Que s’est-il passé ?

C’est en 2010 que AB Network, le premier réseau à micro-ondes à l’usage des marchés, a été inauguré. Il reliait Chicago et le New Jersey, la Bourse de New York ayant, elle aussi ,été décentralisée dans un data center, situé dans un petit village nommé Mahwah. Comme le signal radio va deux plus vite que la lumière dans un câble à fibre optique, il permettait de gagner plusieurs dixièmes de millisecondes par rapport au réseau de câbles qui venait d’être inauguré sur la même ligne, et dont la construction avait coûté une fortune. On ignore encore pour quelle compagnie de trading ce réseau a été construit, mais il s’agit sûrement d’un des deux cadors du secteur, Jump ou Vigilante. Le problème, c’est que la compétition pour la ligne la plus directe a fait exploser les coûts d’investissement permettant de gagner x microsecondes. Désormais, il faut investir près de trois millions d’euros pour un avantage d’une seule.

Y gagne-t-on vraiment, alors ?

Il est difficile d’estimer les profits effectifs d’un gain d’une seule microseconde. Mais les compagnies ne le feraient pas si elles n’y gagnaient pas de l’argent. Lorsque Jump achète pour 14 millions un champ lui permettant de se rapprocher de 40 mètres de la Bourse de Chicago, installée à Aurora, et qu’on pose la question de ce qu’il peut bien y gagner, la réponse qu’on reçoit est :  » Tu ne sais pas quel pognon il peut se faire sur 40 mètres.  » Il a été estimé que Jump avait sans doute rentabilisé son investissement en deux semaines.

Ce qui est inattendu, c’est le rôle de la Belgique…

C’est le point de départ de 4. Je raconte la manière dont l’armée belge, qui l’avait reçu en cadeau de l’armée américaine lorsque celle-ci avait décidé de passer à la fibre optique pour ses propres communications – l’armée a davantage besoin de bande passante que de vitesse -, a fini par mettre en vente, en 2012, le pylône de Houtem, en Flandre occidentale. Pour elle, ce n’était qu’un truc inutile de 243 mètres de hauteur dont la dégradation rendait urgents des travaux de consolidation. Mais, à sa grande surprise, le pylône, mis en vente un peu en dessous du prix du métal sur le marché, soit 255 000 euros, a été adjugé, au terme d’enchères folles, pour cinq millions, à un acheteur qui n’a pas voulu être identifié – mais qui était évidemment une boîte de trading. Pour elle, le pylône valait une fortune, car il se situait à quelques centaines de mètres à peine d’une ligne droite parfaite allant de Francfort à Londres, et il dominait de loin tout le paysage.
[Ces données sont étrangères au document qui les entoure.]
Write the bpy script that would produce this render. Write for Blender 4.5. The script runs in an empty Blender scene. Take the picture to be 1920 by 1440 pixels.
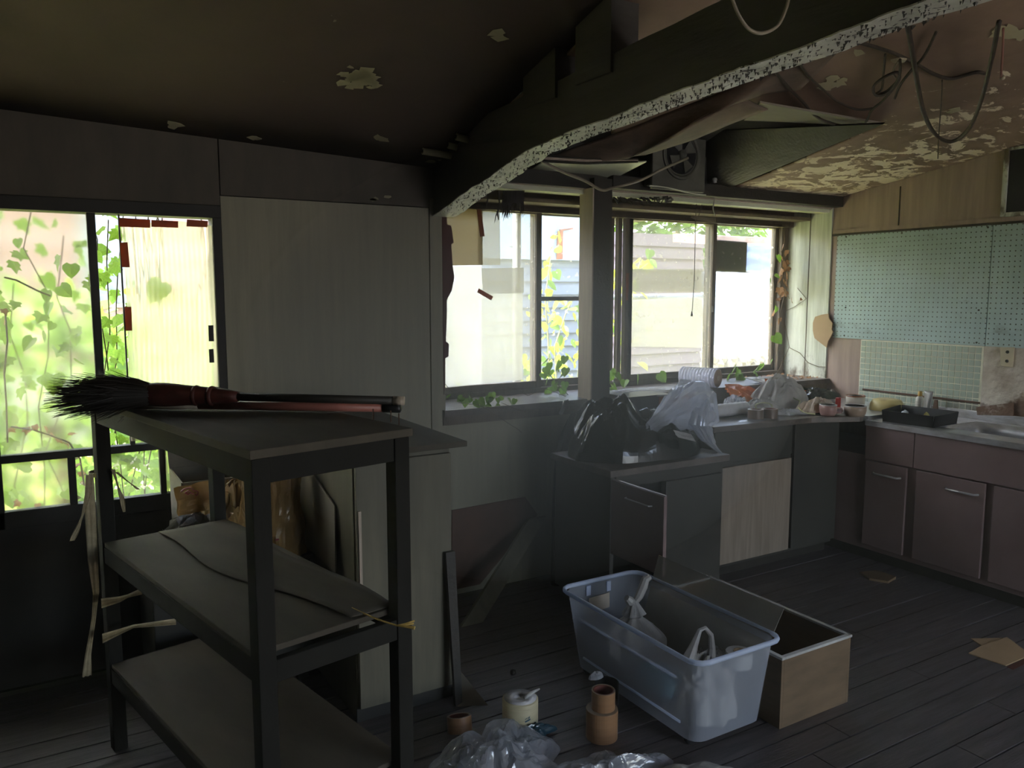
import bpy, math, random
from mathutils import Vector, Matrix, noise
rnd = random.Random(7)
C = bpy.context.scene
# ---------------------------------------------------------------- camera, sky, sun, exposure
CAM_H = 1.5; FPX = 1500.0; HORIZON = 547.0
PIT = math.atan((720-HORIZON)/FPX); AZ = math.atan(900/math.hypot(FPX, 720-HORIZON))
cd = bpy.data.cameras.new('camera'); cam = bpy.data.objects.new('camera', cd)
C.collection.objects.link(cam); C.camera = cam
cd.sensor_width = 36; cd.lens = 36*FPX/1920; cd.clip_start = .02; cd.clip_end = 300
cam.location = (0, 0, CAM_H); cam.rotation_euler = (math.pi/2-PIT, 0, -AZ)
FW = Vector((math.sin(AZ)*math.cos(PIT), math.cos(AZ)*math.cos(PIT), -math.sin(PIT)))
RT = Vector((math.cos(AZ), -math.sin(AZ), 0)); UP = RT.cross(FW)
def at(x, y, ax, v):
    """the point of the real plane (axis ax = v) that the photograph shows at pixel x, y"""
    d = FW + (x-960)/FPX*RT + (720-y)/FPX*UP
    o = Vector((0, 0, CAM_H)); return o + d*((v-o[ax])/d[ax])

w = bpy.data.worlds.new('sky'); C.world = w; w.use_nodes = True
nt = w.node_tree; bg = nt.nodes['Background']; sky = nt.nodes.new('ShaderNodeTexSky')
sky.sky_type = 'NISHITA'; sky.sun_disc = False; sky.sun_elevation = math.radians(52); sky.sun_rotation = math.radians(-66)
sky.air_density = 1.2; sky.dust_density = 2.5; sky.ozone_density = 1
hs_ = nt.nodes.new('ShaderNodeHueSaturation'); hs_.inputs['Saturation'].default_value = .62
nt.links.new(sky.outputs[0], hs_.inputs['Color']); nt.links.new(hs_.outputs[0], bg.inputs[0]); bg.inputs[1].default_value = .30
sl = bpy.data.lights.new('sun', 'SUN'); so = bpy.data.objects.new('sun', sl); C.collection.objects.link(so)
sl.energy = 4.2; sl.angle = .009; sl.color = (1, .93, .80)
so.location = (-6, 12, 14); so.rotation_euler = Vector((-.80, .35, 1.40)).to_track_quat('Z', 'Y').to_euler()
vs = C.view_settings; vs.view_transform = 'Standard'; vs.look = 'None'; vs.gamma = 1; vs.use_curve_mapping = False
vs.exposure = 3.05
C.cycles.use_denoising = True; C.cycles.max_bounces = 10; C.cycles.diffuse_bounces = 5; C.cycles.transparent_max_bounces = 24
C.cycles.transmission_bounces = 8; C.cycles.sample_clamp_indirect = 6; C.cycles.caustics_reflective = False
C.cycles.volume_bounces = 0; VEIL = .030
def portal(loc, rot, sx, sy):
    l = bpy.data.lights.new('window_portal', 'AREA'); l.shape = 'RECTANGLE'; l.size = sx; l.size_y = sy
    l.cycles.is_portal = True; o = bpy.data.objects.new('window_portal', l); C.collection.objects.link(o)
    o.location = loc; o.rotation_euler = rot
portal((3.05, 3.95, 1.48), (-math.pi/2, 0, 0), 2.9, 1.15)
portal((-.3, 3.55, 1.25), (-math.pi/2, 0, 0), 2.0, 1.25)
portal((3.05, -2.84, 1.07), (math.pi/2, 0, 0), 2.3, 2.15)

# ---------------------------------------------------------------- helpers
def N(t, kind, **kw):
    n = t.nodes.new(kind)
    for k, v in kw.items():
        if hasattr(n, k): setattr(n, k, v)
        else: n.inputs[k.replace('_', ' ')].default_value = v
    return n
def ramp(t, src, stops):
    r = t.nodes.new('ShaderNodeValToRGB'); t.links.new(src, r.inputs[0])
    e = r.color_ramp.elements
    while len(e) < len(stops): e.new(.5)
    for i, (p, c) in enumerate(stops):
        e[i].position = p; e[i].color = (*c, 1) if len(c) == 3 else c
    return r
def srgb(r, g, b):
    f = lambda c: (c/255/12.92) if c/255 <= .04045 else ((c/255+.055)/1.055)**2.4
    return (f(r), f(g), f(b))
def mat(name, col, rough=.6, metal=0., col2=None, scale=6., stretch=(1, 1, 1), amt=.5, bump=0., bscale=None,
        trans=0., ior=1.45, coat=0., transl=0., detail=6., thin=0., emit=None, spec=.5, alpha=1.):
    """principled surface with procedural two-tone variation in object space"""
    m = bpy.data.materials.new(name); m.use_nodes = True; t = m.node_tree; b = t.nodes['Principled BSDF']
    out = t.nodes['Material Output']
    tc = N(t, 'ShaderNodeTexCoord'); mp = N(t, 'ShaderNodeMapping'); mp.inputs['Scale'].default_value = stretch
    t.links.new(tc.outputs['Object'], mp.inputs[0])
    nz = N(t, 'ShaderNodeTexNoise'); nz.inputs['Scale'].default_value = scale; nz.inputs['Detail'].default_value = detail
    nz.inputs['Roughness'].default_value = .62
    t.links.new(mp.outputs[0], nz.inputs['Vector'])
    c2 = col2 if col2 else tuple(c*(1-amt) for c in col)
    r = ramp(t, nz.outputs[0], [(.33, c2), (.66, col)])
    t.links.new(r.outputs[0], b.inputs['Base Color'])
    b.inputs['Roughness'].default_value = rough; b.inputs['Metallic'].default_value = metal
    b.inputs['Transmission Weight'].default_value = trans; b.inputs['IOR'].default_value = ior
    b.inputs['Coat Weight'].default_value = coat; b.inputs['Specular IOR Level'].default_value = spec
    b.inputs['Alpha'].default_value = alpha
    if bump:
        n2 = N(t, 'ShaderNodeTexNoise'); n2.inputs['Scale'].default_value = bscale or scale*4; n2.inputs['Detail'].default_value = 8
        t.links.new(mp.outputs[0], n2.inputs['Vector'])
        bp = N(t, 'ShaderNodeBump'); bp.inputs['Strength'].default_value = bump; bp.inputs['Distance'].default_value = .01
        t.links.new(n2.outputs[0], bp.inputs['Height']); t.links.new(bp.outputs[0], b.inputs['Normal'])
    if transl:
        tr = N(t, 'ShaderNodeBsdfTranslucent'); mx = N(t, 'ShaderNodeMixShader'); mx.inputs[0].default_value = transl
        t.links.new(r.outputs[0], tr.inputs[0]); t.links.new(b.outputs[0], mx.inputs[1]); t.links.new(tr.outputs[0], mx.inputs[2])
        t.links.new(mx.outputs[0], out.inputs[0])
    if thin:   # part of the light goes straight through
        src = out.inputs[0].links[0].from_socket
        tp = N(t, 'ShaderNodeBsdfTransparent'); mx = N(t, 'ShaderNodeMixShader'); mx.inputs[0].default_value = thin
        t.links.new(src, mx.inputs[1]); t.links.new(tp.outputs[0], mx.inputs[2]); t.links.new(mx.outputs[0], out.inputs[0])
    return m
def spots(m, col, scale, lo, hi, stretch=(1, 1, 1), axis=None, rng=None, detail=8, dist=0., rough=None, wpos=False):
    """overlay a second colour (flaking paint, mould, stains) where noise passes lo..hi, optionally fading along an axis"""
    t = m.node_tree; b = t.nodes['Principled BSDF']; src = b.inputs['Base Color'].links[0].from_socket
    tc = N(t, 'ShaderNodeNewGeometry').outputs['Position'] if wpos else N(t, 'ShaderNodeTexCoord').outputs['Object']
    mp = N(t, 'ShaderNodeMapping'); mp.inputs['Scale'].default_value = stretch
    t.links.new(tc, mp.inputs[0])
    nz = N(t, 'ShaderNodeTexNoise'); nz.inputs['Scale'].default_value = scale; nz.inputs['Detail'].default_value = detail
    nz.inputs['Roughness'].default_value = .68; nz.inputs['Distortion'].default_value = dist
    t.links.new(mp.outputs[0], nz.inputs['Vector']); v = nz.outputs[0]
    for ax, (a, bb, c, d) in zip(axis or [], rng or []):
        sp = N(t, 'ShaderNodeSeparateXYZ'); t.links.new(tc, sp.inputs[0])
        mr = N(t, 'ShaderNodeMapRange'); mr.inputs[1].default_value = a; mr.inputs[2].default_value = bb
        mr.inputs[3].default_value = c; mr.inputs[4].default_value = d
        t.links.new(sp.outputs[ax], mr.inputs[0])
        ad = N(t, 'ShaderNodeMath', operation='ADD'); t.links.new(v, ad.inputs[0]); t.links.new(mr.outputs[0], ad.inputs[1]); v = ad.outputs[0]
    r = ramp(t, v, [(lo, (0, 0, 0)), (hi, (1, 1, 1))])
    mx = N(t, 'ShaderNodeMix', data_type='RGBA'); t.links.new(r.outputs[0], mx.inputs[0])
    t.links.new(src, mx.inputs[6]); mx.inputs[7].default_value = (*col, 1)
    t.links.new(mx.outputs[2], b.inputs['Base Color'])
    return m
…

Où cette surenchère s’arrêtera-t-elle ?

Elle est peut-être en train de s’arrêter. Désormais, les transmissions ont atteint une vitesse qu’il est à peu près impossible de dépasser, et le coût de chaque progrès est devenu prohibitif. Certaines compagnies, comme les Néerlandais de Flow, ont même renoncé à leurs projets de réseaux de câbles ou de micro-ondes, au profit de modèles économiques portant sur des transactions agrégées, moins tributaires du temps mais susceptibles de profit plus importants par opération.

Pourquoi avoir voulu raconter cette histoire, alors ?

Avant tout pour proposer une description. Je crois que ce qui en ressort est d’abord une grande impression de violence : celle qui consiste à occuper la terre de manière plus ou moins légale et à y construire une infrastructure dont souvent les gens ne veulent pas, car elle défigure tout. Au contraire de ce qu’on croit, le mode de fonctionnement des marchés n’est pas sans effet sur la matière et la forme même des paysages, et donc de la vie qu’il est possible d’y mener. Parfois, cet effet est carrément de subversion, comme lorsque les entreprises de micro-ondes cachent des relais dans des clochers d’église ou occupent les toits des gratte-ciels des centres-villes. On a le sentiment qu’il n’y a rien de plus éthéré qu’un marché, mais, en réalité, il s’agit bien d’une force d’occupation, dont les câbles et les pylônes incarnent la forme la plus visible.

4, par Alexandre Laumonier, éd. Zones Sensibles, 112 p.